Most titanium alloys are welded using argon arc and resistance welding. To relieve internal stresses and restore the plasticity of the weld material, stabilizing annealing is used at 700–800°C.
The antifriction qualities of Ti alloys are low. Parts operating under conditions of high friction are subjected to carburization or nitriding (exposure in an ammonia atmosphere at 850–870°C for 10–20 hours, thickness of the nitrided layer 0.07–0.10 mm, hardness HV 1000–1200).
The wear resistance of parts made of titanium alloys is also increased by diffusion saturation with copper, tellurization and selenium plating.
The combination of strength, lightness, thermal stability and corrosion resistance makes titanium alloys an excellent structural material, especially when structures operate over a wide temperature range. In supersonic aviation, where due to aerodynamic heating the temperature of the shells reaches 500-600°C, titanium alloys are used for the manufacture of skins and power elements. Due to their low density and cold resistance, they are widely used in space technology. They are used to make parts subject to high inertial loads, in particular, high-speed rotors, the stresses in which are directly proportional to the density of the material. Temperature-resistant titanium alloys are used for the manufacture of blades of the last stages of axial compressors and steam turbines. High corrosion resistance at moderate temperatures determines the use of titanium alloys in the chemical and food industries. For work in strong aggressive environments, alloys of particularly high corrosion resistance with additives of 0.2% Pd are used.

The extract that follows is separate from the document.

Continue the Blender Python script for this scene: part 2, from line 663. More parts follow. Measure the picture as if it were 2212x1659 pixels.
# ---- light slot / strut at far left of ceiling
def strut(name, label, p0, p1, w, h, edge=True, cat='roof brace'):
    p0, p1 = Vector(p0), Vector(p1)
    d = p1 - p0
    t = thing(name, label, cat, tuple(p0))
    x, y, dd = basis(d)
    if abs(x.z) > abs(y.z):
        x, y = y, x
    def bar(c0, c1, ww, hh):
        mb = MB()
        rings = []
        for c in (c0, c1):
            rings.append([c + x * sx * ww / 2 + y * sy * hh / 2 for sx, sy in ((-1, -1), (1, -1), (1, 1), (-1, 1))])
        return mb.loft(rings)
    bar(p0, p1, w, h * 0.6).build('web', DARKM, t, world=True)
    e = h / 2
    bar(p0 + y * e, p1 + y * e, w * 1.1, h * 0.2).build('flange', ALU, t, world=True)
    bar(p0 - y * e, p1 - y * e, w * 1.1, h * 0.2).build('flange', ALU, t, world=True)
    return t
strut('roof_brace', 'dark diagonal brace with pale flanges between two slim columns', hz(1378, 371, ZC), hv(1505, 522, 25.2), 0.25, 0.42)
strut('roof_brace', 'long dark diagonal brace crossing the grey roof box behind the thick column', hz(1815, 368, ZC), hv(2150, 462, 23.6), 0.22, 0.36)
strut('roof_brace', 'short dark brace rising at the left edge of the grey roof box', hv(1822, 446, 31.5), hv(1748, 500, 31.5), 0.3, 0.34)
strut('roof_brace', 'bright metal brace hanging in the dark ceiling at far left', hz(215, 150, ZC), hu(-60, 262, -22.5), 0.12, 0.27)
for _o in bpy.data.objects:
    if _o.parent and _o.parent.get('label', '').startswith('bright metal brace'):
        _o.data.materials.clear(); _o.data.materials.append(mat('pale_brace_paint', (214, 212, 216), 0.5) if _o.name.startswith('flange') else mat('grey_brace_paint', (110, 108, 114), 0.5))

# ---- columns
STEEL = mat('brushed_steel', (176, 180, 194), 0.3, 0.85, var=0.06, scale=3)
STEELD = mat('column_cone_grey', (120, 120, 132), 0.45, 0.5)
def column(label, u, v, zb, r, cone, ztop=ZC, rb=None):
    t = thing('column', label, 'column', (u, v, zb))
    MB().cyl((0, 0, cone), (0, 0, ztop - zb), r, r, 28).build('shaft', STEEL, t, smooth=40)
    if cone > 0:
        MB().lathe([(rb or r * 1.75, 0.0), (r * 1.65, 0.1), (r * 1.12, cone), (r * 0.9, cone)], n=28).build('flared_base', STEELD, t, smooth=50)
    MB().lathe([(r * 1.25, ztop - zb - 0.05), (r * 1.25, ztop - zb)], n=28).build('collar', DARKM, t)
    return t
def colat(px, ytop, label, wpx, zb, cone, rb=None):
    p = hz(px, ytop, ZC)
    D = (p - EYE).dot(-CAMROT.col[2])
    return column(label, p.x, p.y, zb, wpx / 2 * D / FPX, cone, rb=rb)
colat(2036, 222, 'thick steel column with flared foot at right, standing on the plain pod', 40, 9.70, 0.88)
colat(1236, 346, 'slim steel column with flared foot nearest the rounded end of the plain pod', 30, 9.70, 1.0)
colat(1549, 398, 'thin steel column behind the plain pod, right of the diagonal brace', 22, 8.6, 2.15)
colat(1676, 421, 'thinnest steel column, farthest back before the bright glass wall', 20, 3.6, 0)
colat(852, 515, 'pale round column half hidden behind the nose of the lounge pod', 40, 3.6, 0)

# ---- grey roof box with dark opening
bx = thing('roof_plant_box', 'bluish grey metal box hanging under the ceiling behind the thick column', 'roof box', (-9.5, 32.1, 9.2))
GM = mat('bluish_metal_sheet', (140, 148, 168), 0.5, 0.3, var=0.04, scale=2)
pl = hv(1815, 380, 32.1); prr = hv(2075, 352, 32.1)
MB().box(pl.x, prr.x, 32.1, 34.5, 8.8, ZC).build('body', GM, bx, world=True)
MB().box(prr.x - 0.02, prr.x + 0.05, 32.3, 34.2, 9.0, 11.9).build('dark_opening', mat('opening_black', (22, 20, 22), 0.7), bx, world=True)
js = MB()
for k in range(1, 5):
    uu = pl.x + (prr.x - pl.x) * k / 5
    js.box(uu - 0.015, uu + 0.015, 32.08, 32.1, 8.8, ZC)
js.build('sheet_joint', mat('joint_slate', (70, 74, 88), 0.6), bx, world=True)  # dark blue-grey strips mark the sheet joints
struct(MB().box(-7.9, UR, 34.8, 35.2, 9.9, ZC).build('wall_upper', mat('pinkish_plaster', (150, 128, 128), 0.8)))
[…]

The composition and properties of domestic and foreign titanium alloys are given in Table. 15 and 16.
The most common of structural titanium alloys is the thermally hardenable VT6 alloy, which has good corrosion and erosion resistance along with high strength. For work at elevated temperatures, the VT5-1 alloy is most widely used. Alloys OT4, VT4 with increased ductility are used for the manufacture of sheets and strips.
Due to increasing requirements for strength and heat resistance, titanium alloys are subject to continuous improvement. Strength is increased by complex alloying of V, Mo, Sn and Zn, heat resistance is increased by the introduction of Co, Zn, W and Nb, and creep resistance is increased by Si additives.
Currently, the strength of α + β group alloys has reached 1500 MPa; long-term heat resistance of α group alloys has been increased to 600°C. In the coming years, the strength of titanium alloys is likely to increase to 2000 MPa.